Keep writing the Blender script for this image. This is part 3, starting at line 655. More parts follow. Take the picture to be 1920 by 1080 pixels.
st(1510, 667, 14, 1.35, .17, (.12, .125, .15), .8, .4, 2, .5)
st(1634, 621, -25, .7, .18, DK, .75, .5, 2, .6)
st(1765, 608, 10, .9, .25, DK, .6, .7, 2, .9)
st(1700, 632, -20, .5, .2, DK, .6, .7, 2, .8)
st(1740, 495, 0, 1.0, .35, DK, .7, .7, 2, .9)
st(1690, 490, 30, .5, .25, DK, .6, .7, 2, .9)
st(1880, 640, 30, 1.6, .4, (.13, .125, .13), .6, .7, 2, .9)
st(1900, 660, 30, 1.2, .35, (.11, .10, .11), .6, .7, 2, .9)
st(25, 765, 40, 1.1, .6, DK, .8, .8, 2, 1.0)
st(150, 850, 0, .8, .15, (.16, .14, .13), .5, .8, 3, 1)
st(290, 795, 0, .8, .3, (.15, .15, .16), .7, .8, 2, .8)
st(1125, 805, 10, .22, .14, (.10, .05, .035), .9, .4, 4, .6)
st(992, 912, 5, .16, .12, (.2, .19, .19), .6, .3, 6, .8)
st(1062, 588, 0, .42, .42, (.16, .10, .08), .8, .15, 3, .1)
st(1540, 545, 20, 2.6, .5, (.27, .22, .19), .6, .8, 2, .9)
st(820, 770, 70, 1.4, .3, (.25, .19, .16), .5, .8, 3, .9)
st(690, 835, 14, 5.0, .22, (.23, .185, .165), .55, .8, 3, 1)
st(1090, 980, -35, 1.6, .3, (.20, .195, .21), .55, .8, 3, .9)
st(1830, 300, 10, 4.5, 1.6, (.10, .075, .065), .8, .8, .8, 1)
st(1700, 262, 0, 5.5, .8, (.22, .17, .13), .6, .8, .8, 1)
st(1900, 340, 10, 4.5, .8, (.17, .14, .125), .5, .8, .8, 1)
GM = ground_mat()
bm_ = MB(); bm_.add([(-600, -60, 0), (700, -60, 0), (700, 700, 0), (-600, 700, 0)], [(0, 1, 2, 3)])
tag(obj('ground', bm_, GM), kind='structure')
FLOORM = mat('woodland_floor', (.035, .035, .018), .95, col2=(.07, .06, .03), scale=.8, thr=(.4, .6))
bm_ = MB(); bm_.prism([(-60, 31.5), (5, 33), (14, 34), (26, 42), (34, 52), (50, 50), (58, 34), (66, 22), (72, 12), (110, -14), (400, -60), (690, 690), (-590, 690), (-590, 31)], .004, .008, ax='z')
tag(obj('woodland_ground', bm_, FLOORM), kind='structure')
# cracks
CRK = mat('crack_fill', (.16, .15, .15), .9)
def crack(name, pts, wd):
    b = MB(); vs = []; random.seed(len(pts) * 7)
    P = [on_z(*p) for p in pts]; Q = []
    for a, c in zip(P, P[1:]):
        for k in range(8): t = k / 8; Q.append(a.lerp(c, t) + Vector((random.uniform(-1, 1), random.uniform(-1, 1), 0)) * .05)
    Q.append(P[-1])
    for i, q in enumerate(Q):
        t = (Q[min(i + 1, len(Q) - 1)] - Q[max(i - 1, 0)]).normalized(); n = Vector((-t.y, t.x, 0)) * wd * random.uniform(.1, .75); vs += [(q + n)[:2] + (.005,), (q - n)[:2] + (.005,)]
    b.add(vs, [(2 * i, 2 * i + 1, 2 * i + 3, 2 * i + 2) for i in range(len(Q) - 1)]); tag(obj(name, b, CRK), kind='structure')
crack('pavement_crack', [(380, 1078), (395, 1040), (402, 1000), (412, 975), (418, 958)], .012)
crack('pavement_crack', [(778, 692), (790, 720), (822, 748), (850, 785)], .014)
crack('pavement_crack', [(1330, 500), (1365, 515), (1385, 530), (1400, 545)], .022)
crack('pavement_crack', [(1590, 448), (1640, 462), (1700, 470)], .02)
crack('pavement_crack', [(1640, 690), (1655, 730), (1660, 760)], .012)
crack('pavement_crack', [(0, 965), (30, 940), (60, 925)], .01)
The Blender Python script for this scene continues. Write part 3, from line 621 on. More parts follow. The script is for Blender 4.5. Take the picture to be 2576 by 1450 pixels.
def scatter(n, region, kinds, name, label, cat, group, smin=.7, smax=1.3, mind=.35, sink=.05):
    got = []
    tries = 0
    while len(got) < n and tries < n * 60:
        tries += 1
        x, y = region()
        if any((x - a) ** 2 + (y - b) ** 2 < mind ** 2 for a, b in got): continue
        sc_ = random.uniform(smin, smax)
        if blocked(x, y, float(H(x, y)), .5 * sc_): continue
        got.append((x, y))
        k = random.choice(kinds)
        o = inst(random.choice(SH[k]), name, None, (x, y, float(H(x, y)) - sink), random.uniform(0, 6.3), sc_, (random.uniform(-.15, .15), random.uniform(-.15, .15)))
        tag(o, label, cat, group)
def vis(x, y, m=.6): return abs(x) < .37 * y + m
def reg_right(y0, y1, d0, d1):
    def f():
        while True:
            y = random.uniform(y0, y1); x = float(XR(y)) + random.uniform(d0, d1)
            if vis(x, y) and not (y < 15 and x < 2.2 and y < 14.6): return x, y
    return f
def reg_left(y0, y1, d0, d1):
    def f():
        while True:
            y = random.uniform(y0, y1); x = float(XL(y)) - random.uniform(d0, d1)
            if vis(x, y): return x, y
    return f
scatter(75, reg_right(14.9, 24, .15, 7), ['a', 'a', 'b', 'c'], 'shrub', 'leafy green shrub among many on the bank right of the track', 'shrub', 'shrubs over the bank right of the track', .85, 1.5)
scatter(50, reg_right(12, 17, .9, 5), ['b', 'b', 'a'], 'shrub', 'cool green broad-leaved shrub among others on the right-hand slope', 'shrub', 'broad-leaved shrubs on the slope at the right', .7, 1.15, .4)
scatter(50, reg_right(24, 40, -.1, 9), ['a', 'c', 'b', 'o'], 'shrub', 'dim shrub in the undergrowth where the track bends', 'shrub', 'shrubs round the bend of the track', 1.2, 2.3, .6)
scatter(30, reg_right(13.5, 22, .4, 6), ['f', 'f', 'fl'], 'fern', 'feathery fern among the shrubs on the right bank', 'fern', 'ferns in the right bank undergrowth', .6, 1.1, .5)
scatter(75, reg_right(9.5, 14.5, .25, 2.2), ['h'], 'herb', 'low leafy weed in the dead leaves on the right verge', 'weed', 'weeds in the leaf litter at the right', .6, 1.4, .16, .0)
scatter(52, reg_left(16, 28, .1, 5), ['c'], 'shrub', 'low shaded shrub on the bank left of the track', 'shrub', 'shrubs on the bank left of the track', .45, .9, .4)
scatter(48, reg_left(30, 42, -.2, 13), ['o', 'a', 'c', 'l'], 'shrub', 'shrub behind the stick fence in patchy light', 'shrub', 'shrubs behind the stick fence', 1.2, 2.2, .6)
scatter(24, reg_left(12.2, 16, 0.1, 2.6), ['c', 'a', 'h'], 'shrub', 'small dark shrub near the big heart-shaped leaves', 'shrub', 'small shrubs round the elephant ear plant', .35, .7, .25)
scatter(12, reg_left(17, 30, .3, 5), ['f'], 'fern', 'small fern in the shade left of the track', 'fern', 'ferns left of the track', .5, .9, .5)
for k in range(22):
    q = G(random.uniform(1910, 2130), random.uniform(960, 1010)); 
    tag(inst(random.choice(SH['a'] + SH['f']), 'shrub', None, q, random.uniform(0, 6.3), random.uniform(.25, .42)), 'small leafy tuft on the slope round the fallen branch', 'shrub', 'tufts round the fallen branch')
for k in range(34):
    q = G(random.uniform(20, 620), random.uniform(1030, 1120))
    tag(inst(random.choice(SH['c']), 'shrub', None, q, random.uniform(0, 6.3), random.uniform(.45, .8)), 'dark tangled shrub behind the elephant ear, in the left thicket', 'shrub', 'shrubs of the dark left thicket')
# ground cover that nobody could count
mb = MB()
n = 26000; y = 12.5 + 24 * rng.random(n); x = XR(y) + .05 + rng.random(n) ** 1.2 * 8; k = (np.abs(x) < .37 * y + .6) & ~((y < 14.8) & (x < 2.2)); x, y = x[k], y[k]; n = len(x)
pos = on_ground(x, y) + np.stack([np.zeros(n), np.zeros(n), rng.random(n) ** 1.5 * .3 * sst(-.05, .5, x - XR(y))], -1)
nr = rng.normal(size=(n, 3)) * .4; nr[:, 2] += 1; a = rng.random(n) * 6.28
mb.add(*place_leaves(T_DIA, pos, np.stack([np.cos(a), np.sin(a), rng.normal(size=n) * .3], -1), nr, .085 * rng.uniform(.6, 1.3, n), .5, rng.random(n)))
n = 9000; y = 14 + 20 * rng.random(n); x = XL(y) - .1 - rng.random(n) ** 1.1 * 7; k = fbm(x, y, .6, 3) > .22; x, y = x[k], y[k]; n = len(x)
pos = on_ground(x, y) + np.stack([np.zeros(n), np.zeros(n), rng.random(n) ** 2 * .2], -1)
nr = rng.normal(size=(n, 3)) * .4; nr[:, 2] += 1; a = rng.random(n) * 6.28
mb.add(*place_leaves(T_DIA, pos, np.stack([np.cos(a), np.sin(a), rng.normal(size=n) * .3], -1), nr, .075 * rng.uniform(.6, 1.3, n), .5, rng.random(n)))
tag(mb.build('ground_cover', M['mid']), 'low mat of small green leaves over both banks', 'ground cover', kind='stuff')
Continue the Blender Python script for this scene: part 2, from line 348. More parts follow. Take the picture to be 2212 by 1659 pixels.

§ **Exercise**
Find each line holding "Python". Copy it out.

§ **Task output**
The Blender Python script for this scene continues. Write part 3, from line 621 on. More parts follow. The script is for Blender 4.5. Take the picture to be 2576 by 1450 pixels.
Continue the Blender Python script for this scene: part 2, from line 348. More parts follow. Take the picture to be 2212 by 1659 pixels.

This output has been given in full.